Josh Buchalter – Needham & Company

Great. Thank you. That’s really helpful. And furthermore, on 60-gigahertz, could you maybe talk about where you think WirelessHD is in relation to WiGig? Yes. Thanks. That’s it from me.

Camillo Martino

Sure. I think that really depends on the application as we have been saying for quite some time. WirelessHD was more about replacement for a video cable, right. It’s more of a video focused application first and for most. That’s the way it started and that’s the way it’s still is today.

WiGig, on the other hand, WiGig is more of a data focused centric application and that’s how that’s evolving and over time you are going to start to see WiGig try and add a very robust video performance inside in its standard as well. So, the two, I would say at this point are complementary and will continue to evolve. The market will ultimately decide as it always does and we are well-positioned. We are well-positioned to take advantage of the final outcome. And remember, as I mentioned in my prepared remarks, it’s not only you WirelessHD and WiGig.

60-gigahertz is a big portfolio of products. The opportunity is significant and we anticipate that there is a chance that we’re going to be selling products 60-gigahertz products that will be compatible to neither of those standard, but it will be customer-specific requirement. That’s what we’re going to do. So we don’t see this as a one-size-fits-all, I guess to answer your question.

Josh Buchalter – Needham & Company

Okay. Yes, that helps a lot. Again thanks, guys.

Alex Chervet

Thank you

Operator

We’ll now move to Tom Sepenzis with Northland Capital Markets.

Tom Sepenzis – Northland Capital Markets

Hey, guys. Thanks for thanks for taking my question. I was just wondering in terms of the different product segments, specifically with consumer electronics, you said that you don’t expect it to grow perhaps as strong as the first half of the year. But do you expect continued growth for the remainder of the year?

Camillo Martino

Yes, we do see growth for the remainder of the year, Tom. I think the only comment I was trying say is that I wouldn’t necessarily interpret if a 38% growth in the first half this year over the first half last year is an indicator of what we are doing in the second half. I mean, we do expect it to grow, but we’re not guiding, specifically we’re not guiding on a segment basis further up, but we’re in a strong position with 4K, the 4K Ultra HD televisions and we definitely expect to see category to grow through the remainder of the year.

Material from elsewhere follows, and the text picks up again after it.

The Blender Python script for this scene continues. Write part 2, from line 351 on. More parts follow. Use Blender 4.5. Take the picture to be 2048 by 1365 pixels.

Tom Sepenzis – Northland Capital Markets

And then, just in terms of like linearity of the year, with the licensing revenue falling in December, is it possible that December sees an increase in revenue over September this year? I mean, seasonally, normally December quarter is lower on a top line basis.

Camillo Martino

Yes, and Q4, if we look at last year’s indication, Q4 decline over Q3 is pretty significant, very, very significant, if you look at last year as an indicator. So perhaps in total revenue, even though Q4 is going to be unusually higher. I don’t think it’s going to be sufficient to offset the seasonal decline. However, if you look at the bottom line, just a pure EPS point of view, there’s going to be a very significant contribution, no question.

Tom Sepenzis – Northland Capital Markets

Okay. And then, last question, just in terms of the guidance for September, which is in the $70 million to $75 million range, I mean that would – that presupposes I would think some kind of rebound here with your mobile business and potentially your largest customer there?

Camillo Martino

So we do expect Q3 to be seasonally higher, potentially about as high as maybe what we’ve seen traditionally in the past, but we do expect Q3 to be a seasonally higher.

Tom Sepenzis – Northland Capital Markets

Thank you.

Camillo Martino

Thanks, Tom.

Operator

And it appears we have no further questions at this time. So I would like to turn the call back to Mr. Chervet for any additional or closing remarks.

Alex Chervet

Thank you. Thanks for joining us today on the call and please refer to the Investor Relations section of our web site at ir.siliconimage.com for some supplemental financial metrics on the quarter. We look forward to speaking with you again next quarter.

Operator

Once again that does conclude today’s conference. Thank you for your participation.